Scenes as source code
━━━━━━━━━━━━━━━━
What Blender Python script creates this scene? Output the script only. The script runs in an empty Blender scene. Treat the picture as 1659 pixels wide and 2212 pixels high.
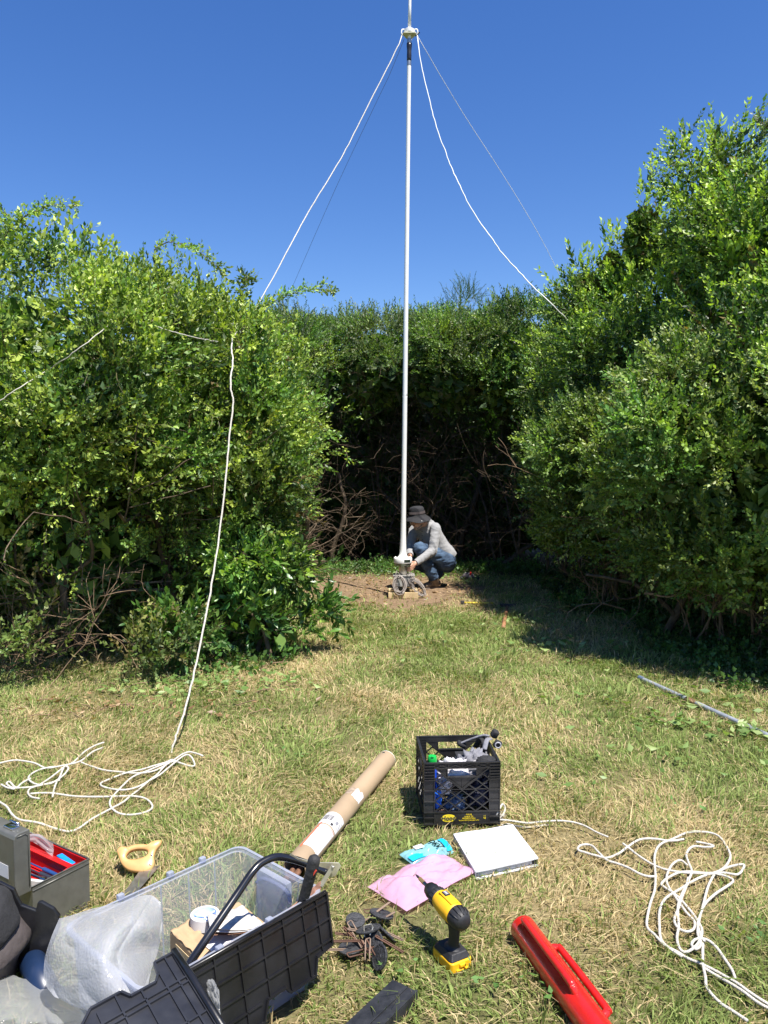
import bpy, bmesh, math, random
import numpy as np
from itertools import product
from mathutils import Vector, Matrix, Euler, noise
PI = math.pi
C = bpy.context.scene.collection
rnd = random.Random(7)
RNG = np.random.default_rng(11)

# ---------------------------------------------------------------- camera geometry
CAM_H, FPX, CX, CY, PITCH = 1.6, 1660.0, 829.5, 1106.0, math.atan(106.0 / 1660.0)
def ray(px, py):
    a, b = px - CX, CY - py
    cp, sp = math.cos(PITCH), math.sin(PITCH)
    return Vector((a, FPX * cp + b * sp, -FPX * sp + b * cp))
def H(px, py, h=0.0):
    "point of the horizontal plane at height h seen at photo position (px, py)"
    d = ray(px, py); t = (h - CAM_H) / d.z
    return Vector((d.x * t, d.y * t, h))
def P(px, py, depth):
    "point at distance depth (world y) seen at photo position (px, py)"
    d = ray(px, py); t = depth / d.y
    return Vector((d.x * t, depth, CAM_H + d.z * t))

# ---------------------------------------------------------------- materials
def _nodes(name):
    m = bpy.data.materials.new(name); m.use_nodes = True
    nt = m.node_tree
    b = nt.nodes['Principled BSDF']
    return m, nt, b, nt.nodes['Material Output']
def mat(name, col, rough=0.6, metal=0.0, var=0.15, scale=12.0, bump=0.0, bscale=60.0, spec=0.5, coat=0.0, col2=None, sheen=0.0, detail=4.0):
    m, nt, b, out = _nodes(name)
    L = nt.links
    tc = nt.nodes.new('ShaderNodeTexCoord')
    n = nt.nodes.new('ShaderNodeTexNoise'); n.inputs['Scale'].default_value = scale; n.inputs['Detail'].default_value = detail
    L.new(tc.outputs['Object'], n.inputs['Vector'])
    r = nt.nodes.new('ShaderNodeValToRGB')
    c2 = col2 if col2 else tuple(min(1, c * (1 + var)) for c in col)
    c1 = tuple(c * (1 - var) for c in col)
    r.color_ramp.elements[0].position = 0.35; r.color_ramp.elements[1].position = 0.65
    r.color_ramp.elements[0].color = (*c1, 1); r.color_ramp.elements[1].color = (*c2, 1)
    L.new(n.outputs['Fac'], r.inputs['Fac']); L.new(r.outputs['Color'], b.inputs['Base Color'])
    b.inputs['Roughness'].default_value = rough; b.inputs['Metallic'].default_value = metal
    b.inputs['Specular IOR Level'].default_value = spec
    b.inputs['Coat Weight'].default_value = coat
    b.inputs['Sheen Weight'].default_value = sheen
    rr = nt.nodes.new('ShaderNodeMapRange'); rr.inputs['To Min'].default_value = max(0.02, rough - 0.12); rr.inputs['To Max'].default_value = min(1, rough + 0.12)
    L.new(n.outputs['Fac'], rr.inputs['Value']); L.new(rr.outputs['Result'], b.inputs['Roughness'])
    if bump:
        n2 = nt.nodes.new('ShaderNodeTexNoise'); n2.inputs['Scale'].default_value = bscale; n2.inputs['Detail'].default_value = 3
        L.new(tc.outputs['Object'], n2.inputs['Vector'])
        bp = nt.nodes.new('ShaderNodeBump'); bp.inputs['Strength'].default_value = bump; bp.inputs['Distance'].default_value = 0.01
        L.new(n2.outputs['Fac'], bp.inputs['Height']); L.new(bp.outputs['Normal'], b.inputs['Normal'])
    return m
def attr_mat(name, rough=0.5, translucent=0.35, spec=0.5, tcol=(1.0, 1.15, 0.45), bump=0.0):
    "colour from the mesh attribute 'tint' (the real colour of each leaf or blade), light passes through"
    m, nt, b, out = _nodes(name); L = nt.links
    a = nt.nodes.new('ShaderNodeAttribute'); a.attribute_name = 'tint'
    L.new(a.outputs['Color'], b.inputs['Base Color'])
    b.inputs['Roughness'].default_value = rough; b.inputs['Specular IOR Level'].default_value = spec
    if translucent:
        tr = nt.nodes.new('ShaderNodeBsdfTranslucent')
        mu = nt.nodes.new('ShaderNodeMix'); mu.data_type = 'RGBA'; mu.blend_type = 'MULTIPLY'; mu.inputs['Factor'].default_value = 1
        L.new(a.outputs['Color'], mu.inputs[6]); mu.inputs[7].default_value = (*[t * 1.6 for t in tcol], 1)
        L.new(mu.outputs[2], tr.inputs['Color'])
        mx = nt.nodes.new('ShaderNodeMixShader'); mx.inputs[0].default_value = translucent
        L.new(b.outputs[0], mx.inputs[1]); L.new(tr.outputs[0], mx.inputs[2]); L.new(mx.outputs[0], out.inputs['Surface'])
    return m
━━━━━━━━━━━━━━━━
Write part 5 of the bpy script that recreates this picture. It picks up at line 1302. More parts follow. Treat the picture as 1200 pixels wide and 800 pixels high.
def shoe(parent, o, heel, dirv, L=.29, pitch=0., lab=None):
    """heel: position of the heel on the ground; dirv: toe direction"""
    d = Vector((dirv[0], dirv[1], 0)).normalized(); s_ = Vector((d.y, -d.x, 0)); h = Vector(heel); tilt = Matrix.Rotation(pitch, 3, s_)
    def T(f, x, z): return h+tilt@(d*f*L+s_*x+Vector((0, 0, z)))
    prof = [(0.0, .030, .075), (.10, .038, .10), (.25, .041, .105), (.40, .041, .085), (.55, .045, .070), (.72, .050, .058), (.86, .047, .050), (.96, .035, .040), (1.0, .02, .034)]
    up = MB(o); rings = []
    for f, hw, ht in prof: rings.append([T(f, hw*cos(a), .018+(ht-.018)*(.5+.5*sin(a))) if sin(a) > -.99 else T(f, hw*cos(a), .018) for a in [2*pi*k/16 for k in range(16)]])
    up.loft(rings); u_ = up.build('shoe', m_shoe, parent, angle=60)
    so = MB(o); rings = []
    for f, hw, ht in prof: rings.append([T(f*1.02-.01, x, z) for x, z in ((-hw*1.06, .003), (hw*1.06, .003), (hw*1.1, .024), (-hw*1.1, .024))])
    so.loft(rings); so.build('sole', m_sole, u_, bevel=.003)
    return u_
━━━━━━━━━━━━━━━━
Written task
All lines above starting at the one with "What Blender Python" and ending at the one with "RNG = np.random.default_rng(11)", inclusive, are to be printed again exactly, with the pictures left out.

Solution for this problem
What Blender Python script creates this scene? Output the script only. The script runs in an empty Blender scene. Treat the picture as 1659 pixels wide and 2212 pixels high.
import bpy, bmesh, math, random
import numpy as np
from itertools import product
from mathutils import Vector, Matrix, Euler, noise
PI = math.pi
C = bpy.context.scene.collection
rnd = random.Random(7)
RNG = np.random.default_rng(11)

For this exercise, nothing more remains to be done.